## START

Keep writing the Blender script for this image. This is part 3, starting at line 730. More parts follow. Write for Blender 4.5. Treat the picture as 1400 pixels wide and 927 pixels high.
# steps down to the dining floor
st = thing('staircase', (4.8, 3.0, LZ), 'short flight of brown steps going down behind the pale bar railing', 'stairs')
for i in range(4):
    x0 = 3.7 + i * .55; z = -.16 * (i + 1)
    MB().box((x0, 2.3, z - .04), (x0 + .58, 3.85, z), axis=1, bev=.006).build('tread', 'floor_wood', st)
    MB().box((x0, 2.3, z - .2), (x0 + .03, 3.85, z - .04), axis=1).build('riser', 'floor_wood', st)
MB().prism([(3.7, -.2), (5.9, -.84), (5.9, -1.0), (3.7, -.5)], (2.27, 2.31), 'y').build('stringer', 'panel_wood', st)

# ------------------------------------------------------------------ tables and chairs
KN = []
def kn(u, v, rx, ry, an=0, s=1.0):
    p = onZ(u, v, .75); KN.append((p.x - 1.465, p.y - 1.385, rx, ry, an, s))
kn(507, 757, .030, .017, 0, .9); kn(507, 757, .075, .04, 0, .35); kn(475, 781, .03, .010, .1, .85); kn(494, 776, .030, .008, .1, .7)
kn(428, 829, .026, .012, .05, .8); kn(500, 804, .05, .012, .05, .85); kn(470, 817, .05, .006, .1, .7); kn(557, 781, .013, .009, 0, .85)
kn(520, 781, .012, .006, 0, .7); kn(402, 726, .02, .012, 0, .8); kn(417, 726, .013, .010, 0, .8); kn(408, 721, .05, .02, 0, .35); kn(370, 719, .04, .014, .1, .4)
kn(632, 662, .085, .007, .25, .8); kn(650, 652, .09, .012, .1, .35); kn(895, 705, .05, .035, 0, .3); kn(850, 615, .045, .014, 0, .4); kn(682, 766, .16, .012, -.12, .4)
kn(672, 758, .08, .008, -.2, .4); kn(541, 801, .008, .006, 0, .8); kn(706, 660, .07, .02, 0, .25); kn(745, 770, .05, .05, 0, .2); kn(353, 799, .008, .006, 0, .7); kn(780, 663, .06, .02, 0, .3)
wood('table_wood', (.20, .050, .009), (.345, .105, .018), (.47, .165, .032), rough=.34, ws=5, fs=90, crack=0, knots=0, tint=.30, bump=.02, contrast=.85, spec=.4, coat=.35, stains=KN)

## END

Restate the listing in full, word for word.

Keep writing the Blender script for this image. This is part 3, starting at line 730. More parts follow. Write for Blender 4.5. Treat the picture as 1400 pixels wide and 927 pixels high.
# steps down to the dining floor
st = thing('staircase', (4.8, 3.0, LZ), 'short flight of brown steps going down behind the pale bar railing', 'stairs')
for i in range(4):
    x0 = 3.7 + i * .55; z = -.16 * (i + 1)
    MB().box((x0, 2.3, z - .04), (x0 + .58, 3.85, z), axis=1, bev=.006).build('tread', 'floor_wood', st)
    MB().box((x0, 2.3, z - .2), (x0 + .03, 3.85, z - .04), axis=1).build('riser', 'floor_wood', st)
MB().prism([(3.7, -.2), (5.9, -.84), (5.9, -1.0), (3.7, -.5)], (2.27, 2.31), 'y').build('stringer', 'panel_wood', st)

# ------------------------------------------------------------------ tables and chairs
KN = []
def kn(u, v, rx, ry, an=0, s=1.0):
    p = onZ(u, v, .75); KN.append((p.x - 1.465, p.y - 1.385, rx, ry, an, s))
kn(507, 757, .030, .017, 0, .9); kn(507, 757, .075, .04, 0, .35); kn(475, 781, .03, .010, .1, .85); kn(494, 776, .030, .008, .1, .7)
kn(428, 829, .026, .012, .05, .8); kn(500, 804, .05, .012, .05, .85); kn(470, 817, .05, .006, .1, .7); kn(557, 781, .013, .009, 0, .85)
kn(520, 781, .012, .006, 0, .7); kn(402, 726, .02, .012, 0, .8); kn(417, 726, .013, .010, 0, .8); kn(408, 721, .05, .02, 0, .35); kn(370, 719, .04, .014, .1, .4)
kn(632, 662, .085, .007, .25, .8); kn(650, 652, .09, .012, .1, .35); kn(895, 705, .05, .035, 0, .3); kn(850, 615, .045, .014, 0, .4); kn(682, 766, .16, .012, -.12, .4)
kn(672, 758, .08, .008, -.2, .4); kn(541, 801, .008, .006, 0, .8); kn(706, 660, .07, .02, 0, .25); kn(745, 770, .05, .05, 0, .2); kn(353, 799, .008, .006, 0, .7); kn(780, 663, .06, .02, 0, .3)
wood('table_wood', (.20, .050, .009), (.345, .105, .018), (.47, .165, .032), rough=.34, ws=5, fs=90, crack=0, knots=0, tint=.30, bump=.02, contrast=.85, spec=.4, coat=.35, stains=KN)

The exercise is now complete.